SBI dan RSBI melanggar UUD 1945


Sekolah berlabel internasional (SBI) atau rintisan SBI adalah inkonstitusional karena melanggar Pasal 31 ayat (3) UUD 1945. Pasal tersebut menegaskan bahwa Pemerintah mengusahakan dan menyelenggarakan pendidikan nasional, bukan pendidikan internasional.

"Sekolah berlabel internasional, ini di luar sistem pendidikan nasional yang diatur dalam Pasal 31 ayat (3) UUD 1945. Namun sepanjang UU No 20 Tahun 2003 Pasal 50 yang mengatur pengembangan sekolah berlabel internasional ini tidak dihapus, sekolah-sekolah ini akan terus dikembangkan," kata Pengamat Pendidikan Darmaningtyas.

Darmanintyas mengatakan SBI merupakan bentuk komersialisasi pendidikan yang melanggar konstitusi. "Namun itu sulit dihentikan karena UU Sisdiknas mewajibkan setiap kabupaten/kota harus mengembangkan sedikitnya satu satuan pendidikan yaitu minimal satu SD, SMP, SMK, dan SMA yang berlabel internasional. Karena itu, untuk menghentikan ini, Pasal 50 UU Sisdiknas tersebut harus diubah. Tidak mungkin Pemerintah bertindak, kalau bunyi undang-undangnya tidak diubah," tegasnya.

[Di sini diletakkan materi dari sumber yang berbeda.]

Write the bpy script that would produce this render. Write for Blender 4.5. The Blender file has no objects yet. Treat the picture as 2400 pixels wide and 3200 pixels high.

Sebenarnya sekolah SMP dan SMA yang melakukan proyek RSBI adalah sepenuhnya dibiayai oleh para orang tua layaknya seperti sekolah swasta. Peran pendanaan pemerintah sudah sangat sedikit. Kalau kita mengamati beberapa sekolah SMA saat ini, banyak juga yang tidak melaksanakan RSBI akan tetapi menejemen sekolah mensetarakan kurikulumnya sesuai dengan RSBI bahkan lebih. Sekolah SMA seperti ini, sekarang membebani para orang tua murid dengan biaya yang cukup besar rata-rata untuk dana pembangunan Rp. 4 Juta s/d Rp. 6 Juta dan uang bulanan Rp. 250 ribu s/d Rp. 450 ribu yang berfariasi pada beberapa sekolah. Alasan manajemen sekolah karena pemerintah tidak lagi membiayai penuh untuk tingkat SMA (didasari dengan wajib belajar selama 9 tahun sampai SMP) sehingga SMA sudah tidak lagi dibiayai oleh Pemerintah. Kalau demikian, kemanakah dana APBN yang sudah direalisasikan sebesar 20% untuk pendidikan Nasional ? Dengan pendanaan pemerintah yang sangat minim, sebenarnya SMP yang RSBI dan SMA-RSBI serta SMA Non RSBI adalah pada posisi sekolah swasta yang berstatus negeri, bahkan biaya sekolah SMA swasta saat ini bisa lebih murah pembiayaannya dibandingkan dengan sekolah SMA negeri.  
Untuk kualitas pendidikan, akan sangat tergantung dari manajemen sekolah masing-masing. Sangat disayangkan apabila kita memperhatikan tata-cara SMP dan SMA dalam mengikuti Ujian Nasional (UN) yang membiarkan masing-masing siswa bisa saling contek mencontek dan bisa melihat bocoran jawaban di SMS dari persetujuan para kepala sekolahnya masing-masing, maka kualifikasi semua SMP dan SMA menjadi amat sangat rendah.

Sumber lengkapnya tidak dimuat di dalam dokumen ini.